The NHS estimates that over 2,000,000 people lack the mental capacity to make decisions for themselves due to dementia, mental health difficulties, brain injuries or other conditions that may occur even in the prime of life, however just being eccentric does not mean incapacity.

The tests for capacity to make a Will or Lasting Power of Attorney:

What the testator must be capable of understanding:

  • The nature and effect of making a Will
  • The extent of his or her estate
  • The claims of those who might expect to benefit from the testator’s will (both those being included in, and being excluded from, the Will)

What the testator should not have is a mental illness that:

  • Influences the testator to make bequests in the Will that he or she would not otherwise have included
  • Capacity can be temporary understanding at the time of signing a Will or when the Will is drawn up with subsequent knowledge that a Will is being signed.
  • A person making a Lasting Power of Attorney (the donor) must be able to understand and retain information and make decisions for themselves.

There are four criteria set out in the Mental Capacity Act (section 3) as to why a person may not be able to make a decision.
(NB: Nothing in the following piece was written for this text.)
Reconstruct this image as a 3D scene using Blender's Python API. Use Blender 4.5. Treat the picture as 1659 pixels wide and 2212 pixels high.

The criteria relates to whether the person is able to:-

  • Comprehend the information relevant to the decision (which requires the information to have been presented to that person in a way appropriate to their circumstances)
  • Retain this information for long enough to make the decision (with the fact that the period of retention may be short is irrelevant to this consideration)
  • Use and weigh the information to arrive at a choice (which requires an understanding of the consequences of making a decision one way or the other, or of failing to make a decision)
  • Communicate the decision.

An inability to fulfil one of these criteria will result in a finding that the person is unable to make a decision, subject to the proper application of all the principles of the Act.

If Someone loses capacity before having had the chance to make a Lasting or Enduring Power of Attorney an application to the Court will have to be made for what is called Deputyship.

A testator or donor must not be under undue influence from others when making a Will or Lasting Power of Attorney:

  • There is never an automatic presumption.
  • It may be difficult to prove a case of undue influence and a Court will usually try and find some other reason such as lack of knowledge or approval.